6. The beans should not be terribly soupy, they should have absorbed most of the cooking water. (If necessary, boil uncovered for a few minutes to reduce some of the liquid. Adjust it to your liking!). Add the parsley, garlic, lemon, and olive oil, and more salt and pepper if needed. Remove from the heat. **Please note, the amount of garlic is chiefly where Crescent and I part company. She likes quite a bit more than I do! That's why I say 3-6 cloves. Adjust the garlic to your taste.

7. I should have said this earlier, but while the beans are simmering, you can be prepping the other ingredients: chopping tomatoes, cooking and dicing the eggs, peeling garlic, squeezing the lemon, chopping parsley, etc. Put the tomatoes and eggs into separate bowls and set aside.

8. Also while the beans are simmering, you can be preparing this AWESOME sesame sauce to serve with the Ful:

In the food processor, combine:
1/2 c. sesame tahini, 1/2 c. fresh squeezed lemon juice (from 3-4 lemons), 1/2 t. salt, and 3 cloves of garlic, crushed in the garlic press. Add 1/2 c. water or more, to thin down the mixture to pouring consistency.

Heat the sauce in the microwave until nice and hot, but not boiling.

9. To serve, ladle some of the beans into each person's bowl. Let them add chopped tomato and egg.

Top with warm sesame sauce, and serve with pita bread.


  1. Wow very very healthy especially with the turmeric (it has so many health benefits good for skin to).

    I love how the meal centers around the legume based stew, and everything is like little sides and the pita, etc. so it's almost like a one pot meal.

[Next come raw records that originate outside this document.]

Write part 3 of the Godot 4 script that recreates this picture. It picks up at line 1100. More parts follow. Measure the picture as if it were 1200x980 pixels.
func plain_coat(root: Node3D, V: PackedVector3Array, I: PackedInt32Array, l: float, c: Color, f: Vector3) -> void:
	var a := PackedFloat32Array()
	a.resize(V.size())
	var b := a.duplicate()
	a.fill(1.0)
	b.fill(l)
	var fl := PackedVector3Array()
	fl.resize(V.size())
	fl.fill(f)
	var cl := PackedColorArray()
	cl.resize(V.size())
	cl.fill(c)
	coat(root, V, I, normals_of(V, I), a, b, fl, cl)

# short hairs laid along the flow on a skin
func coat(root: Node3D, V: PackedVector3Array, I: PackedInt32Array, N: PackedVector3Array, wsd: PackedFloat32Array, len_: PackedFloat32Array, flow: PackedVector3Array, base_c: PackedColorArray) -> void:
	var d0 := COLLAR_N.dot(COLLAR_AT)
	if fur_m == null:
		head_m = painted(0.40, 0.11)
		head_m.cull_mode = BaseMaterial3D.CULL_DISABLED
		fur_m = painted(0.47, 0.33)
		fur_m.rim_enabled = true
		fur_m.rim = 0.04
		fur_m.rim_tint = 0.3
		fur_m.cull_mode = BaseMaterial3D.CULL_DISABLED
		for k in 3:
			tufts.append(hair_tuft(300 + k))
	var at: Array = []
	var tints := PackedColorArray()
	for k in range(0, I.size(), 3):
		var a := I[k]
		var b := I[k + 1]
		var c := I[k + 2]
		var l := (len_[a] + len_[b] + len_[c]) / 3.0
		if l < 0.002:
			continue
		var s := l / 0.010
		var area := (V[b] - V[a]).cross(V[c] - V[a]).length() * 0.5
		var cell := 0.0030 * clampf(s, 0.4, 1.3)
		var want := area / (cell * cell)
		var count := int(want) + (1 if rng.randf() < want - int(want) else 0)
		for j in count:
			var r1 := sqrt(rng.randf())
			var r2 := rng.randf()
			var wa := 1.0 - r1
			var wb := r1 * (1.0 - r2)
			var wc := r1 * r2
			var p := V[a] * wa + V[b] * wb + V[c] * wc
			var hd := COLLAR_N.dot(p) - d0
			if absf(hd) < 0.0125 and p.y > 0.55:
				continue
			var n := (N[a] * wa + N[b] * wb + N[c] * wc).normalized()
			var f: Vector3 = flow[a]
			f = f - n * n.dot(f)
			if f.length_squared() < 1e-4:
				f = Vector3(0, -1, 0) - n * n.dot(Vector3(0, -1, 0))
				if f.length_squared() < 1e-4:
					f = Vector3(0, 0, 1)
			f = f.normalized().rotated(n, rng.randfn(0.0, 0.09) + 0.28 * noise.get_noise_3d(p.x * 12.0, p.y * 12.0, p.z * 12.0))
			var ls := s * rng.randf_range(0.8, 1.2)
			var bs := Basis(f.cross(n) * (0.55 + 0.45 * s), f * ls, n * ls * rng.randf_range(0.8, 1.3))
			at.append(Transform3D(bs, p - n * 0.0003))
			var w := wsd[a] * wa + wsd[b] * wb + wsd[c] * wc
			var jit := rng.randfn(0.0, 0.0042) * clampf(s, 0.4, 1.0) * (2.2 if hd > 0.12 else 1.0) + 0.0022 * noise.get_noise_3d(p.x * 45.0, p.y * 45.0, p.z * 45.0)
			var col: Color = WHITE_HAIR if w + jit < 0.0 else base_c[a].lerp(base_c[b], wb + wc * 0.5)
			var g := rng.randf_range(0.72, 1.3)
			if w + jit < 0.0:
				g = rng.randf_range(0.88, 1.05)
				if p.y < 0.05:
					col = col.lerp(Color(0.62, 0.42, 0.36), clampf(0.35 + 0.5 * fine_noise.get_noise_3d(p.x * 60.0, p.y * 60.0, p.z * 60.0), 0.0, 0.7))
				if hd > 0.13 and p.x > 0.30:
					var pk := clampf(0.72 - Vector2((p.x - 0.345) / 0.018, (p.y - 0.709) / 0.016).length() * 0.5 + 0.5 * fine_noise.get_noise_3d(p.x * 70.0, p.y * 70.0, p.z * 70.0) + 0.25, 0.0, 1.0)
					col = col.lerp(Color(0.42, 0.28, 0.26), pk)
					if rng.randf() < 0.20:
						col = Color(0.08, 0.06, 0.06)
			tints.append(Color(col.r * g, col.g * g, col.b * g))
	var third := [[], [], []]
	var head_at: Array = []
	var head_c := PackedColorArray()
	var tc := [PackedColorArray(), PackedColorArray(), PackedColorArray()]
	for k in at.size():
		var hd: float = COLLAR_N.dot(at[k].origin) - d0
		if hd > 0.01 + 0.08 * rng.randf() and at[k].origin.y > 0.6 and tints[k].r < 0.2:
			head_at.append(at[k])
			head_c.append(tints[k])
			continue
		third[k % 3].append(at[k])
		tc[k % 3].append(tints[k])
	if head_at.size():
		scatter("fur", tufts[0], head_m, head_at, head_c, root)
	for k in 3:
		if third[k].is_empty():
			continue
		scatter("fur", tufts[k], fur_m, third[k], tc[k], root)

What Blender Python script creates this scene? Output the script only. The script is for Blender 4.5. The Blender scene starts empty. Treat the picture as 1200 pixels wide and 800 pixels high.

    I will have to try that recipe.

    I to use Great Northern White Beans but to be honest I've never cooked Fava beans or consumed them, are they bad? good? what about them sucks?

  2. Yes, very healthy as you said, with the lemon and garlic and tumeric! DS and I love bean stews, and used to make a big pot every week to eat on until it was gone... DC is not so enamored of this as we are, so I try to balance everyone's tastes while cooking. This one IS a great one-pot meal, as you noticed, and the condiments really make it special! We love the comnbination of creamy beans, tangy lemon, pungent garlic, and the smokiness of the cumin and turmeric. Come to think of it, the Spanish-style smoked paprika would be delicious in here too!

    If you do get a chance to make this, you'll probably want to use a whole lb. of beans (about 3 c.), which is the amount you normally use in your bean stews. Basically double the recipe. Although you might not want to DOUBLE all the seasonings-- taste and adjust it to your liking!

    As to the Fava Beans: well, they are HUGE and very tough. You absolutely HAVE to soak them, as the skins must be removed before cooking. The skins are pretty much inedible. Actually, Crescent tells you to remove the skins no matter what kind of beans you use, but I usually skip this step with the Great Northerns :)! I personally do not care either for the texture of the Fava beans (hard to describe, kind of mealy? and tough?) or the taste, which is very strong. That's just my own personal taste... Obviously, many people love Fava beans! I have heard they are delicious fresh, but have never tried them. Of course for this dish you use the dried ones.

    If you do make the Ful, let me know how it turns out!

  3. Oh yes, also, be sure to make the tahini sauce-- it really adds a lot to the dish! So yummy... Crescent says the Ful is not eaten this way in Egypt, that the sesame sauce is "an Israeli touch."

    !Buen provecho! :)

  4. Great post with lots of really good information!